Curfew Must Not Ring Tonight


Curfew Must Not Ring Tonight is a narrative poem by Rose Hartwick Thorpe, written in 1867 and set in the 17th century. It was written when she was 16 years old and first published in Detroit Commercial Advertiser. The poem consists of ten stanzas of six lines each, written in catalectic trochaic octameter; the ending of the last verse of each stanza is a variant of the title.

Synopsis

The story involves Bessie, a young woman whose lover, Basil Underwood, has been arrested, thrown in prison by the Puritans and sentenced to die that night when the curfew bell rings. Knowing that Oliver Cromwell will be late in arriving, the young woman begs the old sexton to prevent the ringing of the curfew bell. When he refuses, she climbs to the top of the bell tower and heroically risks her life by manually stopping the bell from ringing. Cromwell hears of her deed and is so moved that he issues a pardon for Underwood.

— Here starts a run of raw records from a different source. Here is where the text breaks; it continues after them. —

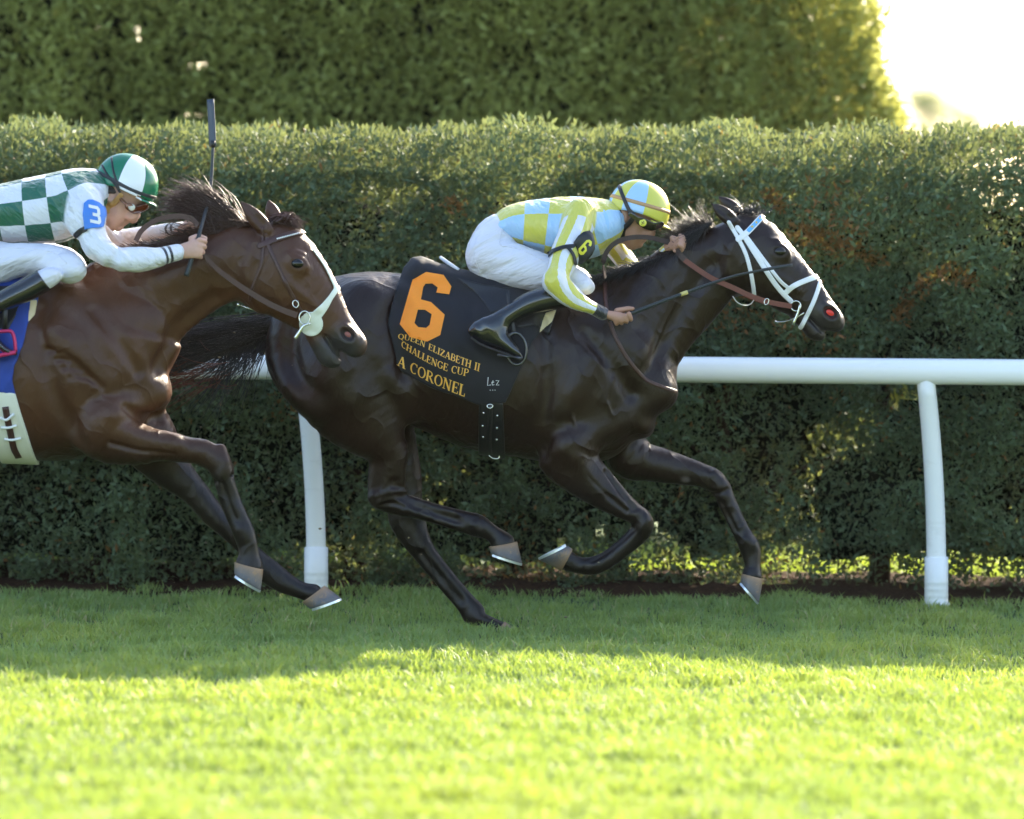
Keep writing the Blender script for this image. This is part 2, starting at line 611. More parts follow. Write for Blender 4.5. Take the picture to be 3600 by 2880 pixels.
def torus_mesh(c, ax_u, ax_v, R1, R2, r, n=24, m=8, a0=0.0, a1=2 * math.pi):
    c = np.asarray(c, float); u = np.asarray(ax_u, float); v = np.asarray(ax_v, float)
    full = abs(a1 - a0 - 2 * math.pi) < 1e-6
    k = n if full else n + 1
    pts = [c + u * R1 * math.cos(a0 + (a1 - a0) * i / n) + v * R2 * math.sin(a0 + (a1 - a0) * i / n) for i in range(k)]
    if full:
        w = np.cross(u, v); V, F = [], []
        for i in range(n):
            a = 2 * math.pi * i / n; d = u * math.cos(a) + v * math.sin(a)
            for j in range(m):
                t = 2 * math.pi * j / m
                V.append(pts[i] + d * r * math.cos(t) + w * r * math.sin(t))
        for i in range(n):
            for j in range(m):
                F.append((i * m + j, i * m + (j + 1) % m, ((i + 1) % n) * m + (j + 1) % m, ((i + 1) % n) * m + j))
        return V, F
    return tube_mesh(pts, r, m)

def ball_mesh(c, r, n=10, m=7):
    V, F = [], []
    r = np.broadcast_to(np.asarray(r, float), (3,))
    for i in range(m + 1):
        th = math.pi * i / m
        for j in range(n):
            ph = 2 * math.pi * j / n
            V.append((c[0] + r[0] * math.sin(th) * math.cos(ph), c[1] + r[1] * math.sin(th) * math.sin(ph), c[2] + r[2] * math.cos(th)))
    for i in range(m):
        for j in range(n):
            F.append((i * n + j, (i + 1) * n + j, (i + 1) * n + (j + 1) % n, i * n + (j + 1) % n))
    return V, F

def strands_mesh(curves, r0, r1=0.0004):
    """curves: array (n, m, 3) -> tapering three-sided hairs"""
    C = np.asarray(curves, float); n, m, _ = C.shape
    T = np.gradient(C, axis=1); T /= np.linalg.norm(T, axis=2, keepdims=True) + 1e-12
    a = np.cross(T, np.array((0.3, 1.0, 0.2))); a /= np.linalg.norm(a, axis=2, keepdims=True) + 1e-12
    b = np.cross(T, a)
    r = np.broadcast_to(np.asarray(r0, float).reshape(-1, 1), (n, 1)) * (1 - np.linspace(0, 1, m) ** 2)[None, :] + r1
    V = np.stack([C + r[..., None] * (a * math.cos(t) + b * math.sin(t)) for t in (0, 2.094, 4.189)], 2)
    V = V.reshape(-1, 3)
    base = (np.arange(n)[:, None] * m + np.arange(m - 1)[None, :]) * 3
    F = np.concatenate([np.stack([base + j, base + (j + 1) % 3, base + 3 + (j + 1) % 3, base + 3 + j], -1).reshape(-1, 4) for j in range(3)])
    return V, F

# ================================================================ setting
def vnoise(P, seed=0):
    """value noise 0..1 at points (n,3)"""
    P = np.asarray(P, float); i = np.floor(P).astype(np.int64); f = P - i
    f = f * f * (3 - 2 * f); out = 0
    for a in (0, 1):
        for b in (0, 1):
            for c in (0, 1):
                hsh = (i[:, 0] + a) * 73856093 ^ (i[:, 1] + b) * 19349663 ^ (i[:, 2] + c) * 83492791 ^ (seed * 2654435761)
                hsh = (hsh ^ (hsh >> 13)) * 1274126177
                v = ((hsh ^ (hsh >> 16)) & 0xffff) / 65535.0
                w = (f[:, 0] if a else 1 - f[:, 0]) * (f[:, 1] if b else 1 - f[:, 1]) * (f[:, 2] if c else 1 - f[:, 2])
                out = out + v * w
    return out

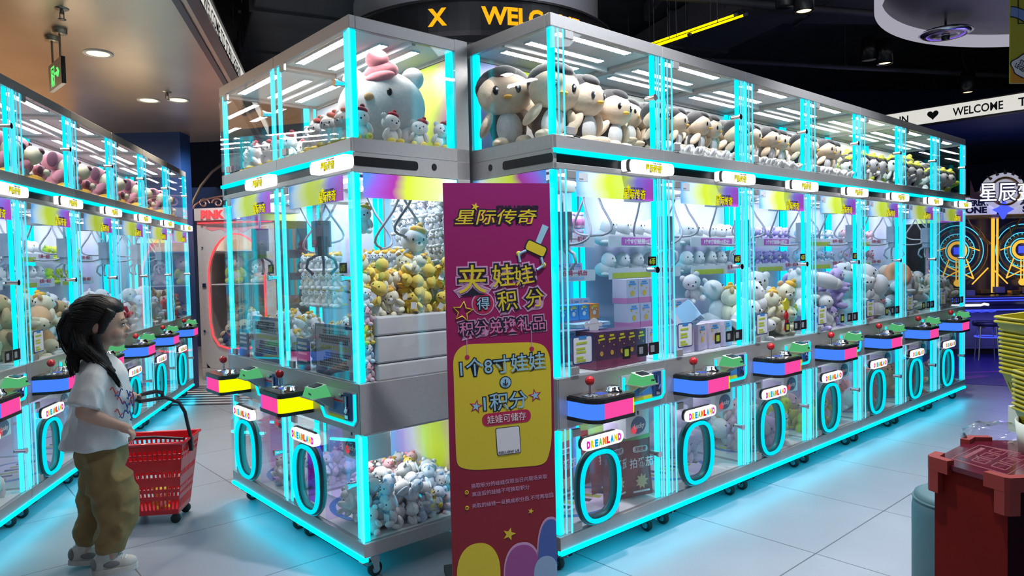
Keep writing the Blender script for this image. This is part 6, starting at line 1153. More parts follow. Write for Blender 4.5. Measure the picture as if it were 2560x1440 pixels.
# ------------------------------------------------------------------ red basket on wheels
mat('basket_red', (0.78, 0.010, 0.020), 0.3, vary=0.05, coat=0.3)
bk = thing('shopping_basket', 'red plastic wheeled shopping basket with a black pull handle beside the girl', 'basket', (-2.01, 3.90, 0), R_(8))
def basket_wall(b, p, n, rows_):
    """p: lower left, lower right, upper right, upper left; rows_: (t0, t1, solid or slotted)"""
    P = [Vector(q) for q in p]
    at = lambda u, v: P[0].lerp(P[1], u).lerp(P[3].lerp(P[2], u), v)
    nn_ = (P[1] - P[0]).cross(P[3] - P[0]).normalized() * 0.004
    def slab(u0, u1, v0, v1):
        q = [at(u0, v0), at(u1, v0), at(u1, v1), at(u0, v1)]; b.add([tuple(c) for c in q] + [tuple(c - nn_) for c in q], [(0, 1, 2, 3), (7, 6, 5, 4), (0, 4, 5, 1), (1, 5, 6, 2), (2, 6, 7, 3), (3, 7, 4, 0)], 0)
    for v0, v1, solid in rows_:
        if solid: slab(0, 1, v0, v1)
        else:
            for i in range(n + 1): slab(max(0, (i - 0.22) / n) if i else 0, min(1, (i + 0.22) / n) if i < n else 1, v0, v1)
            for i in range(2): pass
rw = [(0, 0.07, 1), (0.07, 0.20, 0), (0.20, 0.26, 1), (0.26, 0.31, 0), (0.31, 0.36, 1), (0.36, 0.40, 0), (0.40, 0.53, 1), (0.53, 0.61, 0), (0.61, 0.78, 1), (0.78, 0.83, 0), (0.83, 0.855, 1), (0.855, 0.905, 0), (0.905, 1, 1)]
b = MB(); z0, z1 = 0.055, 0.455; a0, c0, a1, c1 = 0.135, 0.105, 0.185, 0.15
lo = [(-a0, -c0, z0), (a0, -c0, z0), (a0, c0, z0), (-a0, c0, z0)]; hi = [(-a1, -c1, z1), (a1, -c1, z1), (a1, c1, z1), (-a1, c1, z1)]
for i in range(4): j = (i + 1) % 4; basket_wall(b, (lo[i], lo[j], hi[j], hi[i]), 14 if i % 2 == 0 else 11, rw)
b.prism([(-a0, -c0), (a0, -c0), (a0, c0), (-a0, c0)], z0, z0 + 0.006, 0); b.build('shell', ['basket_red'], bk)
b = MB(); b.tube([(x * 1.02, y * 1.02, z1) for x, y, _ in [hi[0], hi[1], hi[2], hi[3]]] , 0.009, 0, 8, closed=True); b.build('rim', ['basket_red'], bk)
for x, y in ((a0 - 0.02, -c0 + 0.02), (a0 - 0.02, c0 - 0.02), (-a0 + 0.02, -c0 + 0.02), (-a0 + 0.02, c0 - 0.02)):
    b = MB(); b.X = Matrix.Translation((x, y, 0.026)) @ Matrix.Rotation(PI / 2, 4, 'X'); b.lathe([(0, -0.010), (0.026, -0.010), (0.026, 0.010), (0, 0.010)], 0, 16); b.X = Matrix(); b.box(x - 0.012, x + 0.012, y - 0.016, y + 0.016, 0.03, 0.056); b.build('wheel', ['rubber'], bk)
b = MB(); b.tube([(a1 + 0.008, -0.03, 0.40), (a1 + 0.004, -0.03, 0.47), (a1 - 0.02, -0.025, 0.60), (a1 - 0.05, -0.02, 0.655), (a1 - 0.12, -0.03, 0.688), (0.02, -0.16, 0.70), (0.0, -0.215, 0.705)], 0.010, 0, 8); b.cbox((a1 + 0.008, -0.03, 0.42), (0.02, 0.03, 0.07), mi=0, ch=0.004); b.build('pull_handle', ['black'], bk)
b = MB(); b.tube([(0.055, -0.04, 0.690), (0.06, -0.06, 0.72), (0.04, -0.09, 0.735), (0.0, -0.17, 0.735), (-0.02, -0.24, 0.73), (0.0, -0.215, 0.705)], 0.011, 0, 8); b.build('grip', ['black'], bk)
b = MB(); b.tube([(-a1 + 0.03, 0.02, z1 + 0.004), (0, -0.02, z1 + 0.012), (a1 - 0.02, -0.06, z1 + 0.004)], 0.008, 0, 8); b.build('carry_bar', ['black'], bk)
Mb = Matrix.Translation(bk.location) @ Matrix.Rotation(R_(8), 4, 'Z')
put(Mb, 'lime_bear', (0.02, -0.02, z0 + 0.008), 0.14, 0.5, 0, 0, 'yellow plush bear at the bottom of the red basket, seen through its slots')

# ------------------------------------------------------------------ arched machine with red neon beyond the left aisle
mat('pm_body', (0.55, 0.53, 0.54), 0.4, vary=0.04); mat('pm_inner', (0.55, 0.42, 0.30), 0.7, vary=0.15, scale=6); emis('neon_red', (1.0, 0.06, 0.07), 1.6); emis('warm_lamp', (1.0, 0.85, 0.65), 12.0); mat('pm_pink', (0.75, 0.25, 0.28), 0.5); mat('scroll_copper', (0.55, 0.3, 0.25), 0.3, 0.8)
pm = thing('prize_machine', 'white prize machine with red neon arch and lettered header beyond the left aisle', 'prize machine', (-3.90, 8.75, 0), R_(-6))
PW = 1.0
arch = [(0.5 + 0.36 * math.cos(a), 1.30 + 0.52 * math.sin(a)) for a in [PI * i / 16 for i in range(17)]] + [(0.14, 0.72), (0.17, 0.55), (0.24, 0.44), (0.36, 0.40), (0.64, 0.40), (0.76, 0.44), (0.83, 0.55), (0.86, 0.72)]
def to_rect(x, z):
    dx, dz = x - 0.5, z - 1.05; k = min(0.5 / abs(dx) if dx else 9, 0.9 / abs(dz) if dz else 9); return (0.5 + dx * k, 1.05 + dz * k)
b = MB(); n = len(arch); v = [(x, 0.0, z) for x, z in arch] + [(*(lambda q: (q[0], 0.0, q[1]))(to_rect(x, z)),) for x, z in arch] + [(x, 0.04, z) for x, z in arch]
b.add(v, [(i, (i + 1) % n, n + (i + 1) % n, n + i) for i in range(n)] + [(i, 2 * n + i, 2 * n + (i + 1) % n, (i + 1) % n) for i in range(n)], 0)
b.box(0, PW, 0.0, 0.7, 0.05, 0.152); b.box(0, PW, 0, 0.7, 1.948, 1.99); b.box(0, 0.02, 0, 0.7, 0.15, 1.95); b.box(PW - 0.02, PW, 0, 0.7, 0.15, 1.95); b.box(0.0, 0.06, -0.001, 0.03, 0.15, 1.95); b.box(PW - 0.06, PW, -0.001, 0.03, 0.15, 1.95)
b.build('cabinet', ['pm_body'], pm, bevel=0.01)
b = MB(); b.box(0.03, PW - 0.03, 0.05, 0.65, 0.0, 0.05); b.build('plinth', ['black_matte'], pm)
b = MB(); b.box(0.02, PW - 0.02, 0.66, 0.69, 0.15, 1.95); b.build('inner_back', ['pm_inner'], pm)
b = MB(); b.box(0.1, PW - 0.1, 0.25, 0.4, 1.935, 1.945); b.build('inner_lamp', ['warm_lamp'], pm)
for z in (1.20, 1.62): b = MB(); b.box(0.03, PW - 0.03, 0.06, 0.65, z - 0.012, z); b.build('shelf', ['white'], pm)
b = MB(); b.tube([(x, -0.012, z) for x, z in arch], 0.011, 0, 8, closed=True); b.build('neon_arch', ['neon_red'], pm)
b = MB(); b.box(0.02, PW - 0.02, -0.02, -0.008, 1.955, 1.968); b.build('neon_bar', ['neon_red'], pm)
b = MB(); b.prism([(-0.02, 0.0)] + [(PW * i / 12, -0.05 - 0.06 * math.sin(PI * i / 12)) for i in range(13)] + [(PW + 0.02, 0.0), (PW + 0.02, 0.65), (-0.02, 0.65)], 1.99, 2.14, 0); b.build('header', ['pm_body'], pm, bevel=0.008)
b = MB(); b.text('PINK', 0.27, 2.062, 0.13, -0.112, 0, bold=0.008, fit=0.30); b.build('header_lettering', ['neon_red'], pm)
b = MB(); b.plate([(0.10, 1.90), (0.2, 1.86), (0.3, 1.885), (0.4, 1.83), (0.5, 1.88), (0.6, 1.83), (0.7, 1.885), (0.8, 1.86), (0.9, 1.90), (0.9, 1.905), (0.1, 1.905)], -0.004, 0, 0); b.build('valance_print', ['pm_pink'], pm)
b = MB()
for x, s in ((0.12, 1), (0.3, -1), (0.5, 1), (0.7, -1), (0.88, 1)):
    b.tube([(x + s * (0.075 - 0.0042 * i) * math.cos(i * 0.55), -0.03, 2.205 + (0.06 - 0.0032 * i) * math.sin(i * 0.55)) for i in range(15)], 0.011, 0, 6)
b.tube([(0.5 + 0.52 * math.cos(a), -0.03, 2.14 + 0.15 * math.sin(a)) for a in [PI * i / 20 for i in range(21)]], 0.010, 0, 6); b.build('scrollwork', ['scroll_copper'], pm)
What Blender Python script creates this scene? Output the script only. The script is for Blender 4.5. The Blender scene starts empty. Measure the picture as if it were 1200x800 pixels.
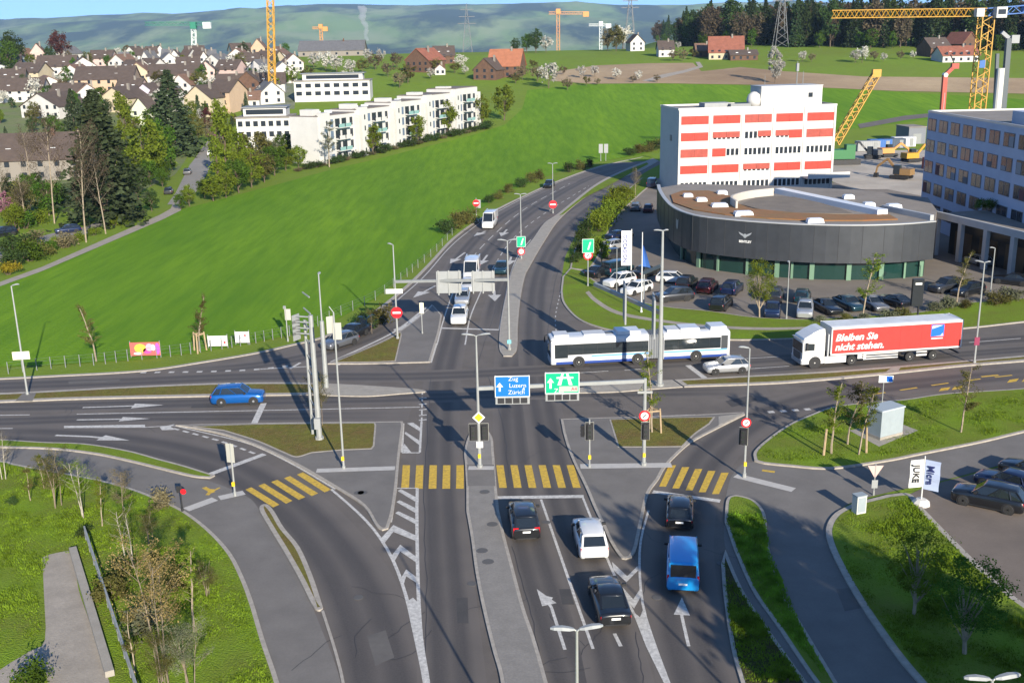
import bpy, bmesh, math, random
from mathutils import Vector, Matrix, geometry, noise as mnoise
from math import sin, cos, tan, pi, radians, atan2, hypot, sqrt
random.seed(11)
scene = bpy.context.scene
COL = scene.collection
# ---------------------------------------------------------------- camera model (measured from the photograph)
F, PIT, ROL, CAMH = 1250.0, radians(15.9), radians(1.1), 31.3
_fw = Vector((0, cos(PIT), -sin(PIT))); _r0 = Vector((1, 0, 0)); _u0 = Vector((0, sin(PIT), cos(PIT)))
_rt = cos(ROL)*_r0 - sin(ROL)*_u0; _up = sin(ROL)*_r0 + cos(ROL)*_u0
EYE = Vector((0, 0, CAMH))
def ray(px, py): return (_fw*F + _rt*(px-600) - _up*(py-400)).normalized()
def G(px, py, z=0.0):
    d = ray(px, py); t = (z-CAMH)/d.z
    return EYE + d*t
# ---------------------------------------------------------------- terrain
def _interp(tab, x):
    if x <= tab[0][0]: return tab[0][1]
    for i in range(len(tab)-1):
        x0, y0 = tab[i]; x1, y1 = tab[i+1]
        if x <= x1:
            m0 = (y1-y0)/(x1-x0) if i == 0 else (y1-tab[i-1][1])/(x1-tab[i-1][0])
            m1 = (y1-y0)/(x1-x0) if i+2 >= len(tab) else (tab[i+2][1]-y0)/(tab[i+2][0]-x0)
            if i == 0: m0 = 0.0
            h = x1-x0; t = (x-x0)/h
            return (2*t**3-3*t*t+1)*y0+(t**3-2*t*t+t)*h*m0+(-2*t**3+3*t*t)*y1+(t**3-t*t)*h*m1
    return tab[-1][1]
_TL = [(275,0),(330,1.6),(400,6),(500,14),(600,20.5),(660,22.6),(720,22.2),(800,18),(1000,0),(1500,-45),(2500,-60),(60000,-60)]
_TR = [(275,0),(330,1.6),(400,6),(500,14),(600,21),(660,23.6),(720,24.6),(900,26),(1400,20),(2000,-30),(2600,-60),(60000,-60)]
def tz(x, y):
    if y <= 275: return 0.0
    a = _interp(_TL, y)
    if y < 600 or x < 60: return a if x < 60 else (_interp(_TR, y)*min(1,(x-60)/110)+a*(1-min(1,(x-60)/110)))
    k = min(1, (x-60)/110)
    return a*(1-k)+_interp(_TR, y)*k
def T(px, py, dz=0.0):
    d = ray(px, py); t = 30.0; prev = t
    while t < 30000:
        p = EYE+d*t
        if p.z <= tz(p.x, p.y)+dz:
            lo, hi = prev, t
            for _ in range(30):
                m = (lo+hi)/2; q = EYE+d*m
                if q.z <= tz(q.x, q.y)+dz: hi = m
                else: lo = m
            return EYE+d*hi
        prev = t; t += max(2.0, t*0.006)
    return EYE+d*t
def at_depth(px, py, Y):
    """world point seen at the pixel, Y metres ahead"""
    d = ray(px, py); return EYE + d*(Y/d.y)
def ppm(p):
    """pixels per metre at a world point"""
    return F/((p-EYE).dot(_fw))
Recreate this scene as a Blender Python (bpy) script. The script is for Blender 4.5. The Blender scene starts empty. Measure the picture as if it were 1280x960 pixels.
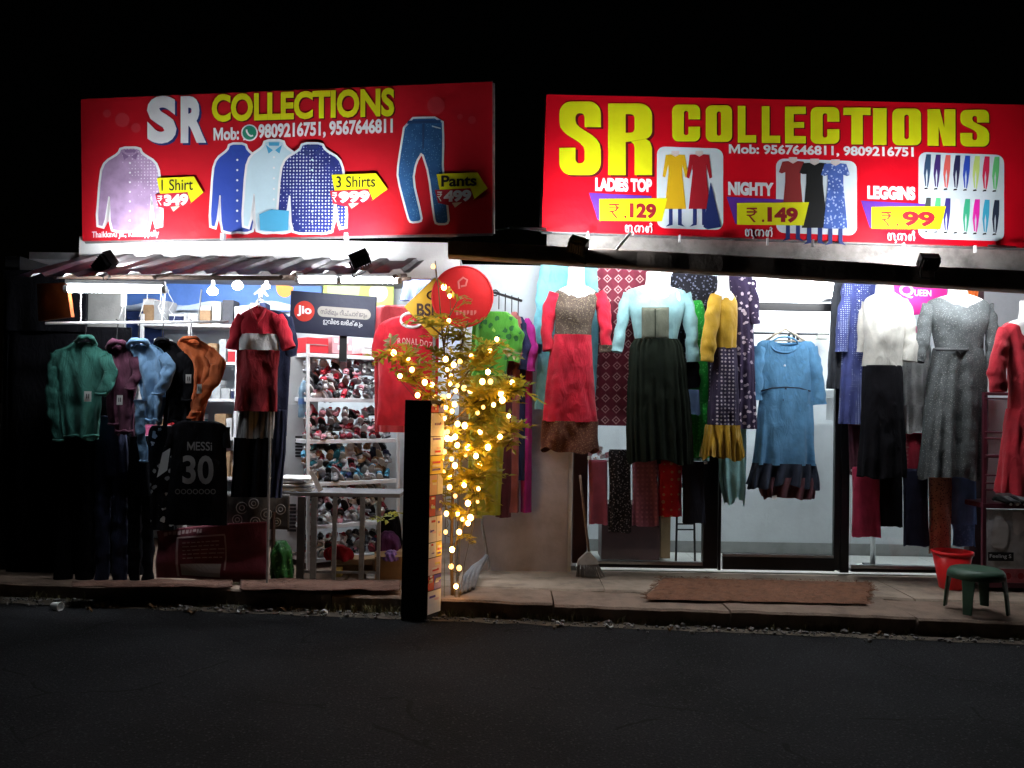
import bpy, bmesh, math, random
from mathutils import Vector, Matrix, noise
R = math.radians
S = bpy.context.scene
COL = S.collection
random.seed(7)

# ------------------------------------------------------------------ camera, world, exposure
F = 1100.0                      # focal length in pixels of the 1280 wide photograph
CAM_M = Matrix.Rotation(R(91.04), 3, 'X') @ Matrix.Rotation(R(1.0), 3, 'Z')
CAM_P = Vector((0, 0, 1.6))
cd = bpy.data.cameras.new('camera'); cam = bpy.data.objects.new('camera', cd); COL.objects.link(cam)
cam.matrix_world = Matrix.Translation(CAM_P) @ CAM_M.to_4x4()
cd.sensor_width = 36; cd.lens = 36 * F / 1280; cd.clip_end = 600; cd.clip_start = 0.05
S.camera = cam
wd = bpy.data.worlds.new('World'); S.world = wd; wd.use_nodes = True
wn = wd.node_tree.nodes; bg = wn['Background']
sky = wn.new('ShaderNodeTexSky'); sky.sky_type = 'NISHITA'; sky.sun_disc = False
sky.sun_elevation = R(1); sky.sun_rotation = R(200)
wd.node_tree.links.new(sky.outputs[0], bg.inputs[0]); bg.inputs[1].default_value = 0.00025   # night
S.view_settings.view_transform = 'Standard'; S.view_settings.look = 'None'
S.view_settings.exposure = 0.0; S.view_settings.gamma = 1
S.cycles.use_denoising = True
S.cycles.max_bounces = 6; S.cycles.transparent_max_bounces = 16
S.cycles.sample_clamp_indirect = 4.0
S.render.resolution_x = 1024; S.render.resolution_y = 768

# ------------------------------------------------------------------ helpers
def ray(px, py):
    return CAM_M @ Vector(((px - 640) / F, -(py - 480) / F, -1.0))
def W(px, py, Y):
    d = ray(px, py); return CAM_P + d * (Y / d.y)
def WZ(px, py, z):
    d = ray(px, py); return CAM_P + d * ((z - 1.6) / d.z)
def lerp(a, b, t): return a + (b - a) * t

MATS = {}
def newmat(name):
    m = bpy.data.materials.new(name); m.use_nodes = True
    return m, m.node_tree.nodes, m.node_tree.links, m.node_tree.nodes['Principled BSDF']
def bump(N, L, b, h, strength, dist=0.01):
    bp = N.new('ShaderNodeBump'); bp.inputs['Strength'].default_value = strength; bp.inputs['Distance'].default_value = dist
    L.new(h, bp.inputs['Height']); L.new(bp.outputs[0], b.inputs['Normal'])
def c4(c): return (c[0], c[1], c[2], 1)
def ramp(N, stops):
    r = N.new('ShaderNodeValToRGB'); e = r.color_ramp.elements
    while len(e) > 1: e.remove(e[-1])
    e[0].position = stops[0][0]; e[0].color = stops[0][1]
    for p, c in stops[1:]:
        x = e.new(p); x.color = c
    return r
def mixc(N, L, fac, a, b, mode='MIX'):
    m = N.new('ShaderNodeMix'); m.data_type = 'RGBA'; m.blend_type = mode
    for s, v in ((0, fac), (6, a), (7, b)):
        if hasattr(v, 'links'): L.new(v, m.inputs[s])
        elif isinstance(v, (int, float)): m.inputs[s].default_value = v
        else: m.inputs[s].default_value = c4(v)
    return m.outputs[2]
def mathn(N, L, op, a, b=None):
    m = N.new('ShaderNodeMath'); m.operation = op
    for i, v in enumerate((a, b)):
        if v is None: continue
        if hasattr(v, 'links'): L.new(v, m.inputs[i])
        else: m.inputs[i].default_value = v
    return m.outputs[0]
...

Inspiration and publication

The material upon which Rose Hartwick Thorpe based her poem is Lydia Sigourney's article "Love and Loyalty", which appeared posthumously in Peterson's Magazine in September 1865. It is likely to have been based on the earlier work "Blanche Heriot. A legend of old Chertsey Church", which was published by Albert Richard Smith in The Wassail-Bowl, Vol. II., in 1843. In Smith's account, the young woman, Blanche Heriot, has a lover known as Neville Audley, and the action takes place in 1471 during the Wars of the Roses in England.
Thorpe wrote her poem in 1867, following the American Civil War, while living in Litchfield, Michigan. She traded the manuscript to a Detroit newspaper in exchange for a subscription. The original newspaper printing has never been found, but the poem was widely printed before the first version in book form in 1882.

In popular culture

Thorpe's poem, a favorite of Queen Victoria's, was one of the most popular of the 19th century, but later faded into obscurity. An 8-foot monument in Litchfield, Michigan along State Highway 99 honors the poem and author's connection to that town.
In the 1890s, playwright David Belasco used "Curfew Must Not Ring Tonight" as an inspiration for his play The [Heart of Maryland (play)|The Heart of Maryland]. As he recalled,
"The picture of that swaying young figure hanging heroically to the clapper of an old church bell lived in my memory for a quarter of a century. When the time came that I needed a play to exploit the love and heroism of a woman I wrote a play around that picture."